Les recherches centrées sur l’analyse des objets, situations, pratiques et processus informationnels et communicationnels qui traversent et structurent les
organisations sont plurielles et fructueuses depuis plus de deux décennies au
sein des sciences de l’information et de la communication (sic). Les
organisations considérées appartiennent au secteur privé et au secteur public. Elles peuvent être des entreprises marchandes (industrielles ou de services), des organisations liées à la société civile (associations, ong, etc.), des institutions
publiques ainsi que des organisations en cours d’émergence, notamment via des dispositifs numériques ou dans le cadre de la transition écologique (formes hybrides impliquant par exemple pouvoirs publics, entreprises et laboratoires), dont les chercheurs devraient tenter d’appréhender et de qualifier la construction. Les terrains étudiés sont nombreux : service d’un ministère, hôpital, université, collectivité territoriale, parti politique, think tank, ong, grande entreprise, pme, association internationale, régionale ou locale, réseau d’échange et de partage, collectifs sur l’internet ou sur les réseaux intranets. Ces organisations feront l’objet d’analyses sous de multiples angles. Les métiers, pratiques professionnelles et les secteurs d’activité observés sont également très variés : association, crise, entreprise, éthique, gouvernance, institution, management, numérique, rationalisation, régulation, travail constituent les concepts structurant de cet axe.

  1. Numérique : stratégies, dispositifs et usages

En l’espace d’une quinzaine d’années, un déplacement général s’est opéré : de nouvel objet d’étude, le numérique est devenu le centre de la plupart des nouveaux objets, à la fois écosystème et horizon de bien des questions de recherche. Dans le même temps, voyant leur objet propulsé au cœur des stratégies industrielles, des enjeux de politiques publiques et des grands débats de société, les sciences et techniques de l’information et de la communication
(stic) ont vu leur expertise de plus en plus sollicitée, quand elle n’était pas purement et simplement instrumentalisée par des intérêts externes au champ scientifique. Devenu passe-partout, le mot « numérique » s’est alors bien souvent vidé de sens, fonctionnant comme un simple sésame vers d’hypothétiques certifications de conformité ou de modernité. Pour autant, ces effets d’annonce ou d’étiquette ne doivent pas dissimuler l’ampleur, le dynamisme et la diversité des recherches qui construisent le numérique en objet scientifique et, ce faisant, contribuent à reconfigurer le champ disciplinaire

            De fait, les notions mêmes d’information et de communication qui l’identifient se trouvent sinon redéfinies du moins transformées en profondeur autant qu’en extension par l’essor des technologies, des économies et des usages numériques.
Compétences digitales, design numérique, dispositif digital, écosystème numérique, identité en ligne, logiques algorithmiques, sociabilité à distance, structurent cet axe de recherche.

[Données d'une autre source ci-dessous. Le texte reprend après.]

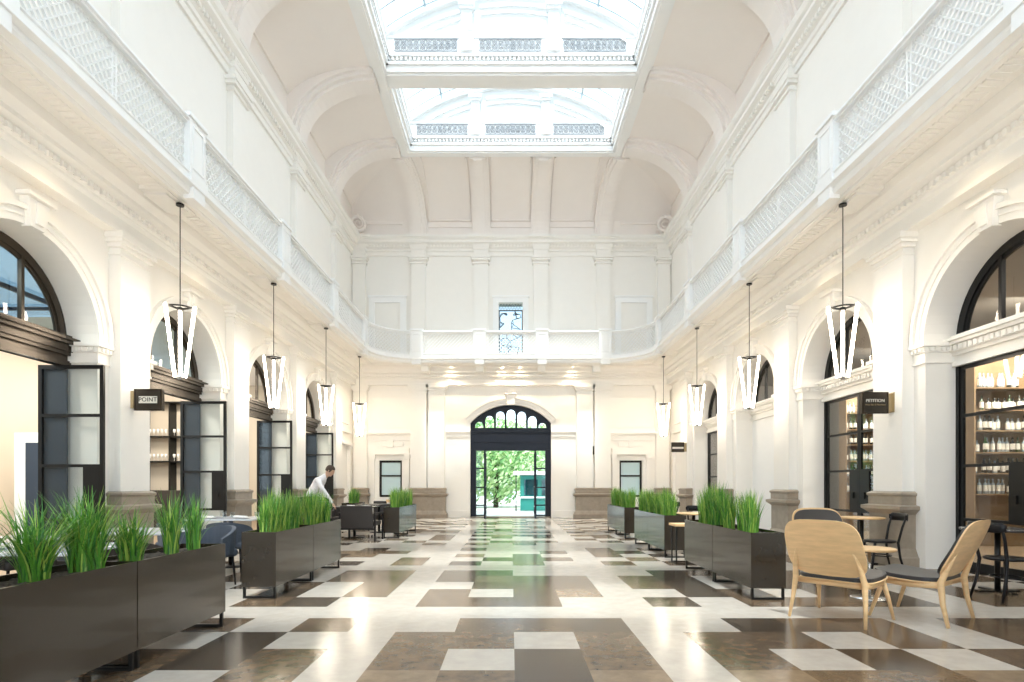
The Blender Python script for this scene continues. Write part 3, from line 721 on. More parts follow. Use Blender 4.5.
for xc in (-3.62,-1.17,1.12,3.57):
    m=MB(); dx=(XC-3.62)*(1 if xc>0 else -1) if abs(xc)>3 else 0
    f=lambda i,n=16: dx*(i/n)**2
    oe=ell(YC,11.3,2.6,1.6,0)
    for w,inn in ((.36,ell(YC,10.95,2.22,1.76,0)),(.28,ell(YC,10.95,2.15,1.70,0)),(.16,ell(YC,10.95,2.08,1.64,0))):
        for i in range(16):
            xa=xc+f(i); xb=xc+f(i+1); a,b=inn[i],inn[i+1]; c,d=oe[i],oe[i+1]
            m.quad((xa-w,a[0],a[1]),(xb-w,b[0],b[1]),(xb+w,b[0],b[1]),(xa+w,a[0],a[1]),0,True)
            if i==15: m.box(xb-w,xb+w,YC-.08+w*.12,YC+.02,b[1]+.001,ZC+.05)
            for sg in (-w,w): m.quad((xa+sg,a[0],a[1]),(xb+sg,b[0],b[1]),(xb+sg,d[0],d[1]),(xa+sg,c[0],c[1]))
    t=trim('curved cream ceiling rib above the end wall cornice','ceiling rib'); m.build('rib_band','plaster',t)
# panel frames on the end cove
for a,b in ((-3.22,-1.57),(-.78,.73),(1.52,3.17)):
    m=MB(); c1=ell(YC,11.2,2.27,1.50,radians(14))
    for x in (a,b-.05):
        for i in range(16):
            p,q=c1[i],c1[i+1]; m.hexa([(x,p[0],p[1]),(x+.05,p[0],p[1]),(x+.05,p[0]+.06,p[1]+.06),(x,p[0]+.06,p[1]+.06),(x,q[0],q[1]),(x+.05,q[0],q[1]),(x+.05,q[0]+.06,q[1]+.06),(x,q[0]+.06,q[1]+.06)])
    m.box(a,b,c1[0][0]-.02,c1[0][0]+.08,c1[0][1]-.03,c1[0][1]+.03)
    m.box(a-.1,b+.1,EY-.11,EY-.04,11.30,11.36)
    t=trim('cream moulded panel frame on the cove above the end wall','panel moulding'); m.build('frame_moulding','plaster',t)
for s in (-1,1):
    m=MB(); a,b=(4.25,5.75) if s>0 else (-5.75,-4.25); m.box(a,b,EY-.11,EY-.04,11.42,11.48); 
    t=trim('cream ledge on the cove beside the wreath, '+sidename(s),'panel moulding'); m.build('frame_moulding','plaster',t)
# flat ring and cross beams under the skylight
XI=3.48; YI=19.6; beams=[16.2-3.6*k for k in range(6)]
m=MB()
for s in (-1,1):
    m.box(s*XI,s*(XC+.0),BY,YI,ZC,ZC+.12); m.box(s*(XI+.07),s*(XC-.08),BY,YI+.07,ZC-.05,ZC-.001)
m.box(-XC,XC,YI,YC,ZC,ZC+.12); m.box(-XC+.08,XC-.08,YI+.07,YC-.08,ZC-.05,ZC-.001)
m.box(-XI,XI,BY,beams[-1]-.34,ZC,ZC+.12)
struct(m.build('ceiling','white'),'white flat ceiling border round the glazed roof wells','ceiling')
for i,yb in enumerate(beams):
    m=MB(); m.box(-XI,XI,yb-.34,yb+.34,ZC,ZC+.5); m.box(-XI,XI,yb-.26,yb+.26,ZC-.06,ZC)
    t=trim('white ceiling beam crossing between roof wells, %s counted from the entrance end'%ordn[i],'ceiling beam'); m.build('beam_board','white',t)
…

  1. Information, documents et écritures

Dès leur institutionnalisation, les sciences et techniques de l’information et de la communication (stic) ont placé l’information au centre de leurs investigations, comme en témoigne le nom de la discipline. Une vraie difficulté émerge cependant au travers des multiples tentatives pour préciser la notion, l’ériger en concept, ou en faire plus modestement un objet scientifique dont la nature soit consensuelle. De ce point de vue, une revue rapide de la littérature de spécialité révèle des divergences. Sans négliger les questions épistémologiques et théoriques, il est, en définitive, plus fructueux et productif d’étudier les formes inscrites de l’information et leurs divers supports. C’est ainsi qu’un recentrage s’opère de l’information vers le document, dont la numérisation contemporaine prolonge la longue tradition de l’écrit. Le document a pour vocation de consigner la culture, la mémoire et le patrimoine des sociétés et des organisations. Mais les stic embrassent plus largement toutes les dimensions fonctionnelles du document pour la décision et pour l’action. Les mutations à l’œuvre dans le monde du travail et des échanges, mais aussi au cœur de la création artistique et de l’innovation, conduisent à analyser les pratiques émergentes, les formes nouvelles, les écritures et les modalités communicationnelles que le numérique renouvelle. Avec la massification du recours au numérique, aucun secteur n’est épargné et les stic s’imposent comme un lieu disciplinaire privilégié pour cette famille de recherches et d’enseignements. Document, écritures, éditorialisation, information, inscription, support, sont les concepts qui structurent cet axe de recherche.